*WHAT YOU HAVE TO DO:*
Within the records that follow, find every line containing the string "pixels". Copy those lines.

*STORED ROWS:*
☆ ☆ ☆

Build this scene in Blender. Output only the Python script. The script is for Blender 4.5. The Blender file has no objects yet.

☆ ☆ ☆

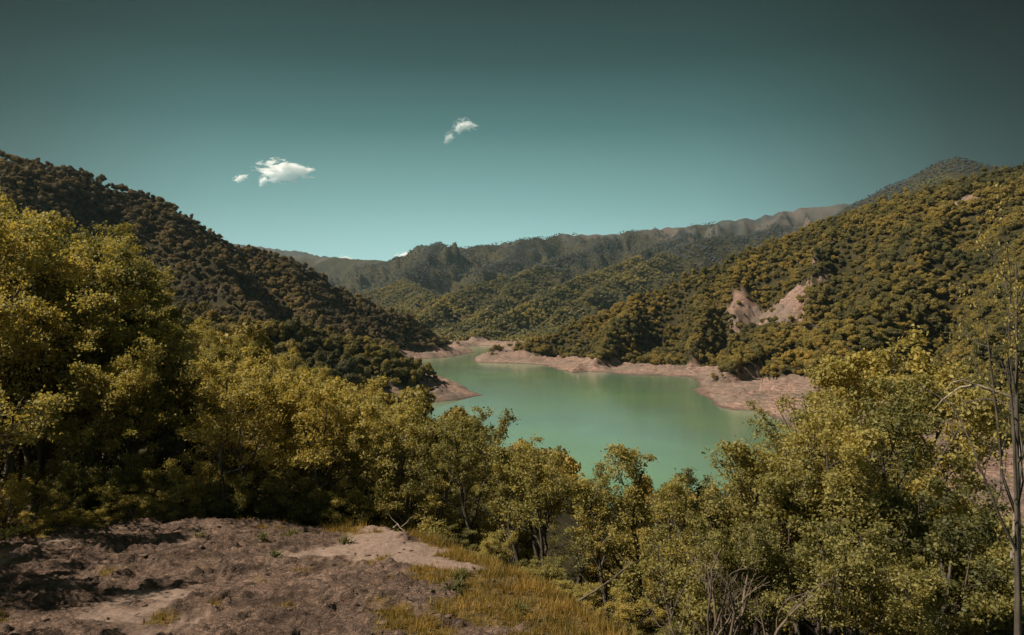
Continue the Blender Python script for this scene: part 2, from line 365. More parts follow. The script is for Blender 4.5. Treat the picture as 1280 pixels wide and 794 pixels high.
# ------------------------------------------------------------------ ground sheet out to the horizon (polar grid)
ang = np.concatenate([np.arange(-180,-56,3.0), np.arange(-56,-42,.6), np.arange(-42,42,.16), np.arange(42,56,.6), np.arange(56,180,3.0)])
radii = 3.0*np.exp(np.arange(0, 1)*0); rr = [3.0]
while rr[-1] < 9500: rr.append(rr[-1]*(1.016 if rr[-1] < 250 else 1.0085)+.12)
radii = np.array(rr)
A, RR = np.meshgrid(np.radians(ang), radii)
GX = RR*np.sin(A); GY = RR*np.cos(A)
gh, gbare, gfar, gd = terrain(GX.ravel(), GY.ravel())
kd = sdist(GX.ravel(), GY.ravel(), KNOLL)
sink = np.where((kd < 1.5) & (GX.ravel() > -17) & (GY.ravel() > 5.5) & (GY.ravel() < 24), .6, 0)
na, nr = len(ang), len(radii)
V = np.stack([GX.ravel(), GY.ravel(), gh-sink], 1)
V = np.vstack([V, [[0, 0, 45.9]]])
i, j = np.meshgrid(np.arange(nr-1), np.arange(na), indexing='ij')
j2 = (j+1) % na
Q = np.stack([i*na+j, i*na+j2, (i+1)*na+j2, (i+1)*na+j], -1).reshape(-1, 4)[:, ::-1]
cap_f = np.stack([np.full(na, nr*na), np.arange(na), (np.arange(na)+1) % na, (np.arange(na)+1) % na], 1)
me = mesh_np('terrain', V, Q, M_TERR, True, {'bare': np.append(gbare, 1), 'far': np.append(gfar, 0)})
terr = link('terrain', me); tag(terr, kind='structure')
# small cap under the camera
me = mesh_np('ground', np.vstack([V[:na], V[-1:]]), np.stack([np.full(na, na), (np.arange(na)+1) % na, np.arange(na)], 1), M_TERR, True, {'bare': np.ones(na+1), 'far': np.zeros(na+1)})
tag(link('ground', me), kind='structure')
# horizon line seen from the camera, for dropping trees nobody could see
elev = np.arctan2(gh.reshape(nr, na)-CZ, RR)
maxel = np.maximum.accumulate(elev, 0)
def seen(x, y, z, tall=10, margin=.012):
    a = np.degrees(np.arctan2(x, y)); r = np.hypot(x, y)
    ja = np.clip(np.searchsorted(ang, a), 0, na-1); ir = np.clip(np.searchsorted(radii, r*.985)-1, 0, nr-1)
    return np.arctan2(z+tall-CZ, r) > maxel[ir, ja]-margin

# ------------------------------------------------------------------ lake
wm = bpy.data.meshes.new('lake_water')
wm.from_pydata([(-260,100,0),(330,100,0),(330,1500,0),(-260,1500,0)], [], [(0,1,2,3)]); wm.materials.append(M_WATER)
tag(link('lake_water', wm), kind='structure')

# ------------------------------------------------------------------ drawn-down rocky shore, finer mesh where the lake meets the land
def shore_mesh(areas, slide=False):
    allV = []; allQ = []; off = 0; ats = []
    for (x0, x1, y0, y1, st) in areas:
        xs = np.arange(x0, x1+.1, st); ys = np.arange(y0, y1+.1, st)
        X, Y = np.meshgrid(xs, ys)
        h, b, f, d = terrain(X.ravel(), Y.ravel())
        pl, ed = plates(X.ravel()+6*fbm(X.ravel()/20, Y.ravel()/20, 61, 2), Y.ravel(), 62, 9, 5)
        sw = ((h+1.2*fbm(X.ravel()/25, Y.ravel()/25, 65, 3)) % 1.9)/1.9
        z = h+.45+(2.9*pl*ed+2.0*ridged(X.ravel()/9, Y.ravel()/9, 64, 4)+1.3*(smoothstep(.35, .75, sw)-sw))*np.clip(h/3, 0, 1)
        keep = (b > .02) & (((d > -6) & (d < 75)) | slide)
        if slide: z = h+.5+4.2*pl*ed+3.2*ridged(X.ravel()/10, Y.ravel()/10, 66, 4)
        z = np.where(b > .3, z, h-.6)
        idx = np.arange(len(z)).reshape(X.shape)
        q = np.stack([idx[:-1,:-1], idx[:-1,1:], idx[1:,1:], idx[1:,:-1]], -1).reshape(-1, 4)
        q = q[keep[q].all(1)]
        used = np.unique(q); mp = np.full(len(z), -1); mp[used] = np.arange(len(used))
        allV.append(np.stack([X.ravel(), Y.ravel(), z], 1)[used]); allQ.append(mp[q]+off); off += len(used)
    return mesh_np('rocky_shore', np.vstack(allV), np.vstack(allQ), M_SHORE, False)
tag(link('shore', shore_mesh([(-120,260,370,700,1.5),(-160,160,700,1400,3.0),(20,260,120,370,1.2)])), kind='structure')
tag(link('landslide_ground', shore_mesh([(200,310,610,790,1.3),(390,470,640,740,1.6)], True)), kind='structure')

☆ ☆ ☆

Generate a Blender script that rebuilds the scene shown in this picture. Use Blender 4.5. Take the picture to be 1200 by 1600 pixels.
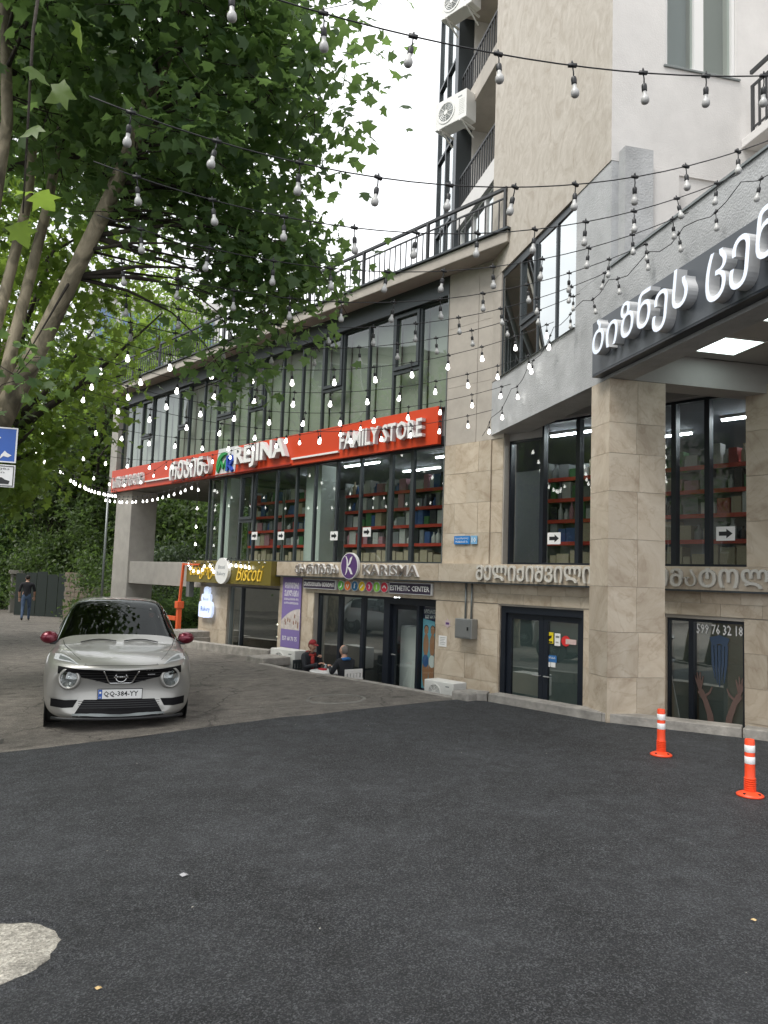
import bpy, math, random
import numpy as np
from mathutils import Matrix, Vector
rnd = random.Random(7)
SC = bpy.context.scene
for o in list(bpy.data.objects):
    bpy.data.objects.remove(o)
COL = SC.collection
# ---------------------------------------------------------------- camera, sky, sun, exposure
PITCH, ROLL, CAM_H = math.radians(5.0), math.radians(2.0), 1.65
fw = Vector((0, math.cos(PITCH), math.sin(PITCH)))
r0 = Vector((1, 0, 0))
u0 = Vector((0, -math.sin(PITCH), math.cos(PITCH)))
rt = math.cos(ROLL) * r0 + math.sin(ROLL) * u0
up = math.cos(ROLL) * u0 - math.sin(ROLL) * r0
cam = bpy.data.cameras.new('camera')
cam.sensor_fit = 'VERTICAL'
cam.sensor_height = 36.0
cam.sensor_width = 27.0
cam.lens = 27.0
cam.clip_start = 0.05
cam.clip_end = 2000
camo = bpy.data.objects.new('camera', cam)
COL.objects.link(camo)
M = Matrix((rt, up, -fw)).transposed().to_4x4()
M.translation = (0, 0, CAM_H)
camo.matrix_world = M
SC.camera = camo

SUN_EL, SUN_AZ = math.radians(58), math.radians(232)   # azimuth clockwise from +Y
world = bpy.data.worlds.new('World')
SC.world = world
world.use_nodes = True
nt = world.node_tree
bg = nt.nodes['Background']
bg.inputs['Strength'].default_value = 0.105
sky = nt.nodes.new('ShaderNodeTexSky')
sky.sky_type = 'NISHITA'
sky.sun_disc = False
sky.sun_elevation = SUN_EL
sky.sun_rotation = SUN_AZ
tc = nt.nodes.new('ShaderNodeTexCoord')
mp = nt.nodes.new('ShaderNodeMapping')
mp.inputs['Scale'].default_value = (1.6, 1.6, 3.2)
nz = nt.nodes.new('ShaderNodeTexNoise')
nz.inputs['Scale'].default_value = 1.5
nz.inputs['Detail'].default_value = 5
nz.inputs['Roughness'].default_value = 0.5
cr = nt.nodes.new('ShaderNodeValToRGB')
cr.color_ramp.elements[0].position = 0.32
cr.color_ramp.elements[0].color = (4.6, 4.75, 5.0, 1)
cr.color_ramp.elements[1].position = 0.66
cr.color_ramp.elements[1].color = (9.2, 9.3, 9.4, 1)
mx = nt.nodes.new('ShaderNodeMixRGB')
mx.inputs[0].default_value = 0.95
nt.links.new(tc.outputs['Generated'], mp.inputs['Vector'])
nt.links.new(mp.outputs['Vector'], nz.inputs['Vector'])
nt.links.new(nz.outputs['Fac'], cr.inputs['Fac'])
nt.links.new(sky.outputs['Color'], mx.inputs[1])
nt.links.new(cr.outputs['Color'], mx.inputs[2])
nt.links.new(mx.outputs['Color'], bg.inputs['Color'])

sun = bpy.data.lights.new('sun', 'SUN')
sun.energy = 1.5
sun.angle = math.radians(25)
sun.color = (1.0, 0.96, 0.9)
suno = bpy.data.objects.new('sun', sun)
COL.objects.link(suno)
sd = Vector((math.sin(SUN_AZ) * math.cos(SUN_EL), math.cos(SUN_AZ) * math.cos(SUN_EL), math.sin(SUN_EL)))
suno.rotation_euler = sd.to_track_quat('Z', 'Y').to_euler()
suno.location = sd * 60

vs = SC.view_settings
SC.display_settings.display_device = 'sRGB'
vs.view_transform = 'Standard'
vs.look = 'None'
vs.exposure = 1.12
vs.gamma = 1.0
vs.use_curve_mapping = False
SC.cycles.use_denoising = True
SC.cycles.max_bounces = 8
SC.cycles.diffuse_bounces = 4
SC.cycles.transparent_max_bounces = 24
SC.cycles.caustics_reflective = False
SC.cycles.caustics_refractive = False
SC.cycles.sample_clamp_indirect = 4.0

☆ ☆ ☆

*TASK OUTPUT:*
Continue the Blender Python script for this scene: part 2, from line 365. More parts follow. The script is for Blender 4.5. Treat the picture as 1280 pixels wide and 794 pixels high.
Generate a Blender script that rebuilds the scene shown in this picture. Use Blender 4.5. Take the picture to be 1200 by 1600 pixels.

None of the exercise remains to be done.